Begin with the first line of the listing and quote every line through the one containing "return nt, nt.nodes, nt.links, nt.nodes['Principled"; give only those lines.

## Data lines:

----

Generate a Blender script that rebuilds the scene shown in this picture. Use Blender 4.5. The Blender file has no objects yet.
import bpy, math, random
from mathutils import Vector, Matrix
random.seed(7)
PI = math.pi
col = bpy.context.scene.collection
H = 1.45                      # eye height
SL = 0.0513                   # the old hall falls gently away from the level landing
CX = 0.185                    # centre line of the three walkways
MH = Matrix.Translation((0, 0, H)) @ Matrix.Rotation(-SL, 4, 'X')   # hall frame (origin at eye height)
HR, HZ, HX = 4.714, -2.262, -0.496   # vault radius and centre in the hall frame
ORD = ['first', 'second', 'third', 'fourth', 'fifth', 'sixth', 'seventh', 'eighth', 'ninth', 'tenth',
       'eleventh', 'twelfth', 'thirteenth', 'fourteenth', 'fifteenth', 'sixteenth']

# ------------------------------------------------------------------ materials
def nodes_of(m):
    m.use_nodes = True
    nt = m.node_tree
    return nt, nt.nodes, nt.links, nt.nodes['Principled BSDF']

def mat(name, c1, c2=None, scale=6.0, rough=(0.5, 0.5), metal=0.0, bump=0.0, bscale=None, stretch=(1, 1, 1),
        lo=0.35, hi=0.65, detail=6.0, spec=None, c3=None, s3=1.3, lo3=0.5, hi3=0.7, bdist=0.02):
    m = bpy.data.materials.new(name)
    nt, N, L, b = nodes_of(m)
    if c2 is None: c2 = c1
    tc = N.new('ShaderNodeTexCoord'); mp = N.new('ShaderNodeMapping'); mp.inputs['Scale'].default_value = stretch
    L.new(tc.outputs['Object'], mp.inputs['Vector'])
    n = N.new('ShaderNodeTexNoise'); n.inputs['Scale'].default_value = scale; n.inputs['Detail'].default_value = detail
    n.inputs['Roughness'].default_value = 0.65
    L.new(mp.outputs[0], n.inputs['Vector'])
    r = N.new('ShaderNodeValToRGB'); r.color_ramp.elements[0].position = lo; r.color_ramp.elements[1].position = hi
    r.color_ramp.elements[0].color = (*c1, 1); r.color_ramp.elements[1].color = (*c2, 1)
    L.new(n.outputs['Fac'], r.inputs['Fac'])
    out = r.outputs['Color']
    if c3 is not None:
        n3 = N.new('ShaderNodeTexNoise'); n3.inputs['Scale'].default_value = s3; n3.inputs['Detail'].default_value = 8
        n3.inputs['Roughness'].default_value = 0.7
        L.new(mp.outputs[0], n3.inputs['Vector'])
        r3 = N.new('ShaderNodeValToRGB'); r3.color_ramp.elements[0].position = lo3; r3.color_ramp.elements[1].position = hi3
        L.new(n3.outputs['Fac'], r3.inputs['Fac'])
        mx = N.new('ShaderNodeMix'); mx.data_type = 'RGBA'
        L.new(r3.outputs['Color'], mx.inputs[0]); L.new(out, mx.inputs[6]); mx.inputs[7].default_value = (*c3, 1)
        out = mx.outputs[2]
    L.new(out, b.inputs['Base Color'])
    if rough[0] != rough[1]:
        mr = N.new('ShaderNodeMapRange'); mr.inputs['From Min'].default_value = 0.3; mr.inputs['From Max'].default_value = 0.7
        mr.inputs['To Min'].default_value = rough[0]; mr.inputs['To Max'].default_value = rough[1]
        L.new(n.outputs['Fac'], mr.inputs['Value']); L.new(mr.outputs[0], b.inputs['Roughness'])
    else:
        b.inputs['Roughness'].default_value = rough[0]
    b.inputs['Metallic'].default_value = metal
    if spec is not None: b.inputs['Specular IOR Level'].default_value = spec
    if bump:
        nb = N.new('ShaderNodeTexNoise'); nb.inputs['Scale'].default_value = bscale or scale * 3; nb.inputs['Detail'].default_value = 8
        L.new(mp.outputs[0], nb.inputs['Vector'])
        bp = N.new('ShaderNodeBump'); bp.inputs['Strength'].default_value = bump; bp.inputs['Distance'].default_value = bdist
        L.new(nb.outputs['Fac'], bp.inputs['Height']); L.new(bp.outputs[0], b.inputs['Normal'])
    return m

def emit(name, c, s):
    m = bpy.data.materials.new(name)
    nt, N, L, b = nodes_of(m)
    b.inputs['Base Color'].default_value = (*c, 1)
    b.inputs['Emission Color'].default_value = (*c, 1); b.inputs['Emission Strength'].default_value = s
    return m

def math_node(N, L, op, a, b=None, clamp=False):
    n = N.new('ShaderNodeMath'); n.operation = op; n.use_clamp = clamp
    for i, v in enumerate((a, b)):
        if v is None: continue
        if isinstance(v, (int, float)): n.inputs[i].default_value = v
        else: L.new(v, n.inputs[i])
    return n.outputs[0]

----

## Result for this exercise:
Generate a Blender script that rebuilds the scene shown in this picture. Use Blender 4.5. The Blender file has no objects yet.
import bpy, math, random
from mathutils import Vector, Matrix
random.seed(7)
PI = math.pi
col = bpy.context.scene.collection
H = 1.45                      # eye height
SL = 0.0513                   # the old hall falls gently away from the level landing
CX = 0.185                    # centre line of the three walkways
MH = Matrix.Translation((0, 0, H)) @ Matrix.Rotation(-SL, 4, 'X')   # hall frame (origin at eye height)
HR, HZ, HX = 4.714, -2.262, -0.496   # vault radius and centre in the hall frame
ORD = ['first', 'second', 'third', 'fourth', 'fifth', 'sixth', 'seventh', 'eighth', 'ninth', 'tenth',
       'eleventh', 'twelfth', 'thirteenth', 'fourteenth', 'fifteenth', 'sixteenth']

# ------------------------------------------------------------------ materials
def nodes_of(m):
    m.use_nodes = True
    nt = m.node_tree
    return nt, nt.nodes, nt.links, nt.nodes['Principled BSDF']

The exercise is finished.